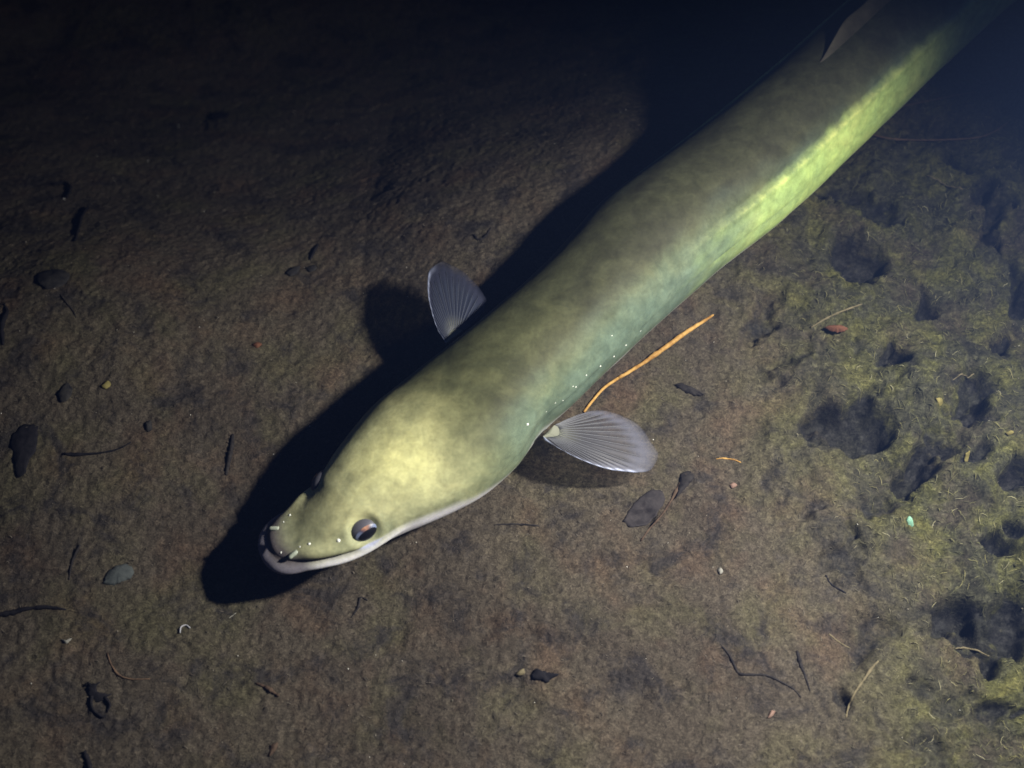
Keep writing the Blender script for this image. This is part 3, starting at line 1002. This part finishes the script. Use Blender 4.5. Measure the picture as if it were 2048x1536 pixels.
twig('thread', [(458, 1236), (464, 1232), (472, 1226)], [.2, .28, .2], M_WHITE, 'tiny straight white sliver below the eel shadow', 'thread', G_C)


# ------------------------------------------------------------------ uncountable: fibres of algae, grit
def fibres():
    n = 26000
    x = rng.uniform(-.33, .33, n); y = rng.uniform(-.22, .31, n)
    al = algae(x, y)
    keep = rng.uniform(0, 1, n) < (.34 + .66 * al)
    x, y, al = x[keep], y[keep], al[keep]
    keep = bed_height(x, y, hollow_shade=True)[1] < .35
    x, y, al = x[keep], y[keep], al[keep]; n = len(x)
    ang = rng.normal(.25, .75, n) + np.where(rng.uniform(0, 1, n) < .3, math.pi / 2, 0)
    L = rng.uniform(.0012, .0042, n) * (.6 + .8 * al); wd = rng.uniform(.00009, .00022, n)
    bend = rng.normal(0, .5, n); rise = rng.uniform(.0001, .0009, n) * (.4 + al)
    vs = np.zeros((n, 8, 3))
    for k, f in enumerate((0, .33, .67, 1.0)):
        a = ang + bend * f
        cx = x + np.cos(a) * L * (f - .5); cy = y + np.sin(a) * L * (f - .5)
        z = bed_height(cx, cy) + .0002 + rise * math.sin(math.pi * f)
        wv = wd * (1 - .6 * abs(2 * f - 1))
        vs[:, 2 * k] = np.stack([cx - np.sin(a) * wv, cy + np.cos(a) * wv, z], -1)
        vs[:, 2 * k + 1] = np.stack([cx + np.sin(a) * wv, cy - np.cos(a) * wv, z + wv * .8], -1)
    b = np.arange(n)[:, None] * 8
    F = np.concatenate([b + np.array(q) for q in ((0, 1, 3, 2), (2, 3, 5, 4), (4, 5, 7, 6))], 0)
    o = mesh_obj('algae_fibres', vs.reshape(-1, 3), F.tolist(), smooth=False)
    tone = np.repeat(rng.uniform(0, 1, n), 8); attr(o, 'tone', tone); attr(o, 'algae', np.repeat(al, 8))
    t = NT('algae_fibre')
    c1 = t.ramp(t.at('tone'), [(0, (.045, .040, .034)), (.6, (.085, .074, .06)), (.95, (.14, .122, .10))])
    c2 = t.ramp(t.at('tone'), [(0, (.040, .042, .027)), (.6, (.09, .09, .047)), (.93, (.16, .15, .065)), (1, (.26, .25, .17))])
    o.data.materials.append(t.fin(t.mix(t.at('algae'), c1, c2), .8, .1))
    o['kind'] = 'stuff'; o['label'] = 'fine fibres of algae and plant fluff on the bed'


fibres()


def grit():
    n = 900
    x = rng.uniform(-.33, .33, n); y = rng.uniform(-.22, .31, n)
    z = bed_height(x, y)
    r = rng.uniform(.00012, .00034, n) * np.where(rng.uniform(0, 1, n) < .06, 1.7, 1)
    oc = np.array([(1, 0, 0), (-1, 0, 0), (0, 1, 0), (0, -1, 0), (0, 0, 1), (0, 0, -1)], float)
    fo = np.array([(0, 2, 4), (2, 1, 4), (1, 3, 4), (3, 0, 4), (2, 0, 5), (1, 2, 5), (3, 1, 5), (0, 3, 5)])
    st_ = rng.uniform(.6, 1.6, (n, 1, 3))
    vs = oc[None] * r[:, None, None] * st_ + np.stack([x, y, z + r * .6], -1)[:, None]
    F = (np.arange(n)[:, None, None] * 6 + fo[None]).reshape(-1, 3)
    o = mesh_obj('grit', vs.reshape(-1, 3), F.tolist(), smooth=False)
    attr(o, 'tone', np.repeat(rng.uniform(0, 1, n) ** 2.2, 6))
    t = NT('grit')
    o.data.materials.append(t.fin(t.ramp(t.at('tone'), [(0, (.10, .09, .07)), (.55, (.22, .20, .17)), (1, (.75, .75, .72))]), .3, .5))
    o['kind'] = 'stuff'; o['label'] = 'pale grains of sand scattered over the silt'


grit()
________________________
Leave out the pictures and repeat exactly the lines from the start of the material through the line that contains "shadow', 'thread', G_C)", both included.

Keep writing the Blender script for this image. This is part 3, starting at line 1002. This part finishes the script. Use Blender 4.5. Measure the picture as if it were 2048x1536 pixels.
twig('thread', [(458, 1236), (464, 1232), (472, 1226)], [.2, .28, .2], M_WHITE, 'tiny straight white sliver below the eel shadow', 'thread', G_C)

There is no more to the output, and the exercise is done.